Submitted by Karen Strong, writer for the CAF Red Tail Squadron, 8/9/13, by L/Col Harold Brown

First, let me provide some background information.

Our flight training included 20 hours of flight time in the P-40, as an introduction to single engine fighter aircraft.  After graduation, we went into combat fighter training.

We spent about two months training in fighter aircraft as our final preparation for our overseas assignment as replacement pilots for the 332nd Fighter Group.  This training was accomplished in the P-47 (affectionately known as the Jug or otherwise known as the Thunderbolt) because the 332nd was flying this aircraft in combat.  It so happened that the 332nd flew this aircraft only one month; it was replaced with the P-51, an upgrade in equipment.  Hence, my training in the P-47 for combat did not prepare me for the P-51.  This meant that I was introduced to a new aircraft for combat flying when I arrived at Ramitelli, Italy.

Our check out in the P-51 included a few hours of reading the pilot’s manual and learning all the P-51 systems, including various speeds for takeoff, cruising, and landing the plane.  We also spent a few hours in the cockpit to allow us to become familiar with the location of all the gauges and systems before flying the P-51.  This took approximately one day.  The next day I flew the P-51 for the first time.

Having flown the P-40 and P-47, there were no real surprises in my initial experience in the aircraft.

The P-51 was faster and more maneuverable than the previous two fighters and it was immediately clear to me that this was the finest aircraft one could fly in combat.  In fact, on my first fly, I performed every acrobatic maneuver, i.e.

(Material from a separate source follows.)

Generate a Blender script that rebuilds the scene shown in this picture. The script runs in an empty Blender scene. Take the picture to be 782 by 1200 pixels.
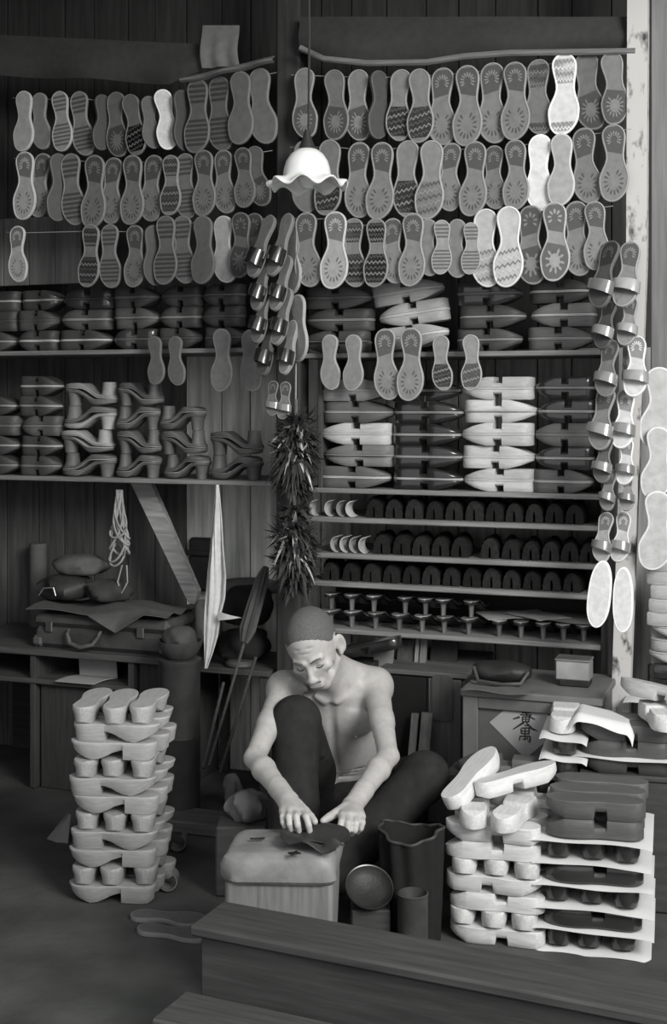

I really wrung the aircraft out.  After a couple more flights, I was fully prepared to fly my first combat mission.

Of course, I didn’t know everything about the aircraft on my first combat mission, because I had only had 5 hours of flying time in the P-51.  However, as I gained more flying time, becoming more knowledgeable and comfortable in the P-51, it became abundantly clear to me that the P-51 was the finest combat aircraft fighting the war, especially among the conventional aircraft with reciprocating engines (propellers).

The P-51 obviously played a vital role in the air because of its great success in escorting and protecting heavy bombers against enemy aircraft.  In fact, within a short period of time after the introduction of the P-51 into combat, we soon ruled the skies and with air superiority, it was just a matter of time before victory was ours!